◆ **Given data**
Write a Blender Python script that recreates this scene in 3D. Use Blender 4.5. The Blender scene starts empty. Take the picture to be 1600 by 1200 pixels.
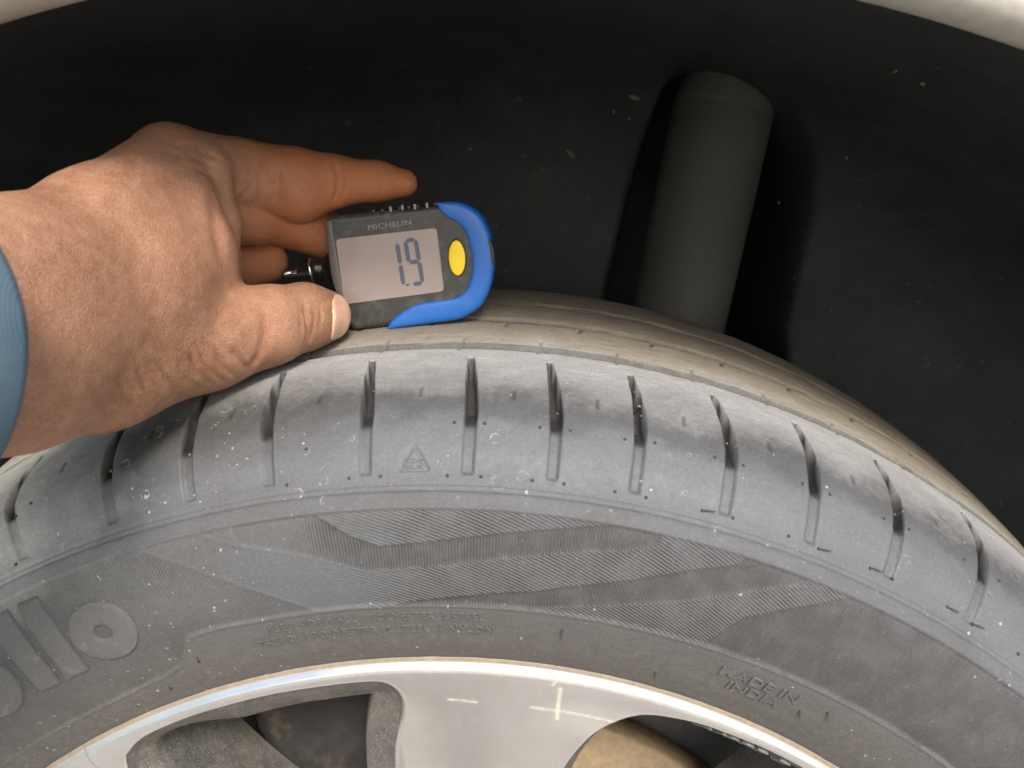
import bpy, bmesh, math, random
import numpy as np
from mathutils import Vector, Matrix

C = bpy.context.scene.collection
HUB = 0.305                       # hub height above the ground, metres; shapes below are in mm about the hub

# ---------------------------------------------------------------- camera, sky, sun, exposure
cam_d = bpy.data.cameras.new("camera"); cam = bpy.data.objects.new("camera", cam_d); C.objects.link(cam)
bpy.context.scene.camera = cam
cam.location = (0.02473, -0.18892, 0.34761 + HUB)
cam_d.sensor_width = 36.0; cam_d.lens = 36.0 * 1204.62 / 1600
cam_d.clip_start = 0.01; cam_d.clip_end = 200
pit, yaw = math.radians(13.71), math.radians(-1.43)
fw = Vector((math.sin(yaw) * math.cos(pit), math.cos(yaw) * math.cos(pit), -math.sin(pit)))
rt = Vector((math.cos(yaw), -math.sin(yaw), 0)); up = rt.cross(fw)
cam.rotation_euler = Matrix((rt, up, -fw)).transposed().to_euler()
cam_d.dof.use_dof = True; cam_d.dof.focus_distance = 0.268; cam_d.dof.aperture_fstop = 20.0

SUN_EL, SUN_AZ = 43.0, 165.0      # azimuth clockwise from +Y (away from the camera)
w = bpy.data.worlds.new("World"); bpy.context.scene.world = w; w.use_nodes = True
nt = w.node_tree; bg = nt.nodes["Background"]
sky = nt.nodes.new("ShaderNodeTexSky"); sky.sky_type = 'NISHITA'; sky.sun_disc = False
sky.sun_elevation = math.radians(SUN_EL); sky.sun_rotation = math.radians(SUN_AZ)
sky.air_density = 1.0; sky.dust_density = 2.5; sky.ozone_density = 0.3
nt.links.new(sky.outputs[0], bg.inputs[0]); bg.inputs[1].default_value = 0.092
sd = bpy.data.lights.new("sun", 'SUN'); sd.energy = 1.5; sd.angle = math.radians(14); sd.color = (1.0, 0.965, 0.91)
sun = bpy.data.objects.new("sun", sd); C.objects.link(sun); sun.location = (1, -2, 3)
sdir = Vector((math.sin(math.radians(SUN_AZ)) * math.cos(math.radians(SUN_EL)), math.cos(math.radians(SUN_AZ)) * math.cos(math.radians(SUN_EL)), math.sin(math.radians(SUN_EL))))
sun.rotation_euler = sdir.to_track_quat('Z', 'Y').to_euler()
vs = bpy.context.scene.view_settings
vs.view_transform = 'Standard'; vs.look = 'None'; vs.gamma = 1.0; vs.exposure = 1.58
bpy.context.scene.cycles.max_bounces = 6; bpy.context.scene.cycles.diffuse_bounces = 3

# ---------------------------------------------------------------- helpers
def mesh_obj(name, V, F, mats, parent=None, smooth=True, uv=None, attrs=None, mat_idx=None):
    """V in mm about the hub -> one mesh object in metres"""
    V = np.asarray(V, float).reshape(-1, 3) * 0.001 + np.array([0, 0, HUB])
    me = bpy.data.meshes.new(name)
    if isinstance(F, np.ndarray):
        n, k = F.shape
        me.vertices.add(len(V)); me.vertices.foreach_set("co", V.astype(np.float32).ravel())
        me.loops.add(n * k); me.loops.foreach_set("vertex_index", F.astype(np.int32).ravel())
        me.polygons.add(n); me.polygons.foreach_set("loop_start", np.arange(0, n * k, k, dtype=np.int32))
        me.polygons.foreach_set("loop_total", np.full(n, k, dtype=np.int32)); me.update(calc_edges=True)
    else:
        me.from_pydata([tuple(v) for v in V], [], [tuple(f) for f in F]); me.update()
    if smooth: me.polygons.foreach_set("use_smooth", np.ones(len(me.polygons), dtype=bool))
    for m in (mats if isinstance(mats, (list, tuple)) else [mats]): me.materials.append(m)
    if mat_idx is not None: me.polygons.foreach_set("material_index", np.asarray(mat_idx, dtype=np.int32))
    if uv is not None:
        li = np.empty(len(me.loops), dtype=np.int32); me.loops.foreach_get("vertex_index", li)
        l = me.uv_layers.new(name="uv"); l.data.foreach_set("uv", np.asarray(uv, np.float32)[li].ravel())
    for k, a in (attrs or {}).items():
        at = me.attributes.new(k, 'FLOAT', 'POINT'); at.data.foreach_set("value", np.asarray(a, np.float32))
    o = bpy.data.objects.new(name, me); C.objects.link(o)
    if parent is not None: o.parent = parent; o.matrix_parent_inverse = Matrix.Translation(parent_off(parent)).inverted()
    return o
def parent_off(p):
    return p.location.copy() if p.type == 'EMPTY' else Vector((0, 0, 0))     # mesh parents stand at the origin
def empty(name, loc_mm, label, cat, group=None):
    o = bpy.data.objects.new(name, None); C.objects.link(o)
    o.location = (loc_mm[0] * .001, loc_mm[1] * .001, loc_mm[2] * .001 + HUB); o.empty_display_size = 0.02
    o['label'] = label; o['category'] = cat
    if group: o['group'] = group
    return o
def grid_faces(nu, nv, closed=False):
    i = np.arange(nu if closed else nu - 1)[:, None]; j = np.arange(nv - 1)[None, :]
    a = i * nv + j; b = ((i + 1) % nu) * nv + j
    return np.stack([a, b, b + 1, a + 1], -1).reshape(-1, 4)
def catmull(pts, n=12):
    pts = np.asarray(pts, float); p = np.vstack([2 * pts[0] - pts[1], pts, 2 * pts[-1] - pts[-2]]); o = []
    for i in range(1, len(p) - 2):
        t = np.linspace(0, 1, n, endpoint=False)[:, None]; a, b, c, d = p[i - 1], p[i], p[i + 1], p[i + 2]
        o.append(.5 * (2 * b + (c - a) * t + (2 * a - 5 * b + 4 * c - d) * t * t + (3 * b - a - 3 * c + d) * t ** 3))
    o.append(pts[-1:]); return np.vstack(o)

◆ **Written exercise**
Copy out the listing exactly as it stands, but not the pictures.

◆ **Answer to this task**
Write a Blender Python script that recreates this scene in 3D. Use Blender 4.5. The Blender scene starts empty. Take the picture to be 1600 by 1200 pixels.
import bpy, bmesh, math, random
import numpy as np
from mathutils import Vector, Matrix

C = bpy.context.scene.collection
HUB = 0.305                       # hub height above the ground, metres; shapes below are in mm about the hub

# ---------------------------------------------------------------- camera, sky, sun, exposure
cam_d = bpy.data.cameras.new("camera"); cam = bpy.data.objects.new("camera", cam_d); C.objects.link(cam)
bpy.context.scene.camera = cam
cam.location = (0.02473, -0.18892, 0.34761 + HUB)
cam_d.sensor_width = 36.0; cam_d.lens = 36.0 * 1204.62 / 1600
cam_d.clip_start = 0.01; cam_d.clip_end = 200
pit, yaw = math.radians(13.71), math.radians(-1.43)
fw = Vector((math.sin(yaw) * math.cos(pit), math.cos(yaw) * math.cos(pit), -math.sin(pit)))
rt = Vector((math.cos(yaw), -math.sin(yaw), 0)); up = rt.cross(fw)
cam.rotation_euler = Matrix((rt, up, -fw)).transposed().to_euler()
cam_d.dof.use_dof = True; cam_d.dof.focus_distance = 0.268; cam_d.dof.aperture_fstop = 20.0

SUN_EL, SUN_AZ = 43.0, 165.0      # azimuth clockwise from +Y (away from the camera)
w = bpy.data.worlds.new("World"); bpy.context.scene.world = w; w.use_nodes = True
nt = w.node_tree; bg = nt.nodes["Background"]
sky = nt.nodes.new("ShaderNodeTexSky"); sky.sky_type = 'NISHITA'; sky.sun_disc = False
sky.sun_elevation = math.radians(SUN_EL); sky.sun_rotation = math.radians(SUN_AZ)
sky.air_density = 1.0; sky.dust_density = 2.5; sky.ozone_density = 0.3
nt.links.new(sky.outputs[0], bg.inputs[0]); bg.inputs[1].default_value = 0.092
sd = bpy.data.lights.new("sun", 'SUN'); sd.energy = 1.5; sd.angle = math.radians(14); sd.color = (1.0, 0.965, 0.91)
sun = bpy.data.objects.new("sun", sd); C.objects.link(sun); sun.location = (1, -2, 3)
sdir = Vector((math.sin(math.radians(SUN_AZ)) * math.cos(math.radians(SUN_EL)), math.cos(math.radians(SUN_AZ)) * math.cos(math.radians(SUN_EL)), math.sin(math.radians(SUN_EL))))
sun.rotation_euler = sdir.to_track_quat('Z', 'Y').to_euler()
vs = bpy.context.scene.view_settings
vs.view_transform = 'Standard'; vs.look = 'None'; vs.gamma = 1.0; vs.exposure = 1.58
bpy.context.scene.cycles.max_bounces = 6; bpy.context.scene.cycles.diffuse_bounces = 3

# ---------------------------------------------------------------- helpers
def mesh_obj(name, V, F, mats, parent=None, smooth=True, uv=None, attrs=None, mat_idx=None):
    """V in mm about the hub -> one mesh object in metres"""
    V = np.asarray(V, float).reshape(-1, 3) * 0.001 + np.array([0, 0, HUB])
    me = bpy.data.meshes.new(name)
    if isinstance(F, np.ndarray):
        n, k = F.shape
        me.vertices.add(len(V)); me.vertices.foreach_set("co", V.astype(np.float32).ravel())
        me.loops.add(n * k); me.loops.foreach_set("vertex_index", F.astype(np.int32).ravel())
        me.polygons.add(n); me.polygons.foreach_set("loop_start", np.arange(0, n * k, k, dtype=np.int32))
        me.polygons.foreach_set("loop_total", np.full(n, k, dtype=np.int32)); me.update(calc_edges=True)
    else:
        me.from_pydata([tuple(v) for v in V], [], [tuple(f) for f in F]); me.update()
    if smooth: me.polygons.foreach_set("use_smooth", np.ones(len(me.polygons), dtype=bool))
    for m in (mats if isinstance(mats, (list, tuple)) else [mats]): me.materials.append(m)
    if mat_idx is not None: me.polygons.foreach_set("material_index", np.asarray(mat_idx, dtype=np.int32))
    if uv is not None:
        li = np.empty(len(me.loops), dtype=np.int32); me.loops.foreach_get("vertex_index", li)
        l = me.uv_layers.new(name="uv"); l.data.foreach_set("uv", np.asarray(uv, np.float32)[li].ravel())
    for k, a in (attrs or {}).items():
        at = me.attributes.new(k, 'FLOAT', 'POINT'); at.data.foreach_set("value", np.asarray(a, np.float32))
    o = bpy.data.objects.new(name, me); C.objects.link(o)
    if parent is not None: o.parent = parent; o.matrix_parent_inverse = Matrix.Translation(parent_off(parent)).inverted()
    return o
def parent_off(p):
    return p.location.copy() if p.type == 'EMPTY' else Vector((0, 0, 0))     # mesh parents stand at the origin
def empty(name, loc_mm, label, cat, group=None):
    o = bpy.data.objects.new(name, None); C.objects.link(o)
    o.location = (loc_mm[0] * .001, loc_mm[1] * .001, loc_mm[2] * .001 + HUB); o.empty_display_size = 0.02
    o['label'] = label; o['category'] = cat
    if group: o['group'] = group
    return o
def grid_faces(nu, nv, closed=False):
    i = np.arange(nu if closed else nu - 1)[:, None]; j = np.arange(nv - 1)[None, :]
    a = i * nv + j; b = ((i + 1) % nu) * nv + j
    return np.stack([a, b, b + 1, a + 1], -1).reshape(-1, 4)
def catmull(pts, n=12):
    pts = np.asarray(pts, float); p = np.vstack([2 * pts[0] - pts[1], pts, 2 * pts[-1] - pts[-2]]); o = []
    for i in range(1, len(p) - 2):
        t = np.linspace(0, 1, n, endpoint=False)[:, None]; a, b, c, d = p[i - 1], p[i], p[i + 1], p[i + 2]
        o.append(.5 * (2 * b + (c - a) * t + (2 * a - 5 * b + 4 * c - d) * t * t + (3 * b - a - 3 * c + d) * t ** 3))
    o.append(pts[-1:]); return np.vstack(o)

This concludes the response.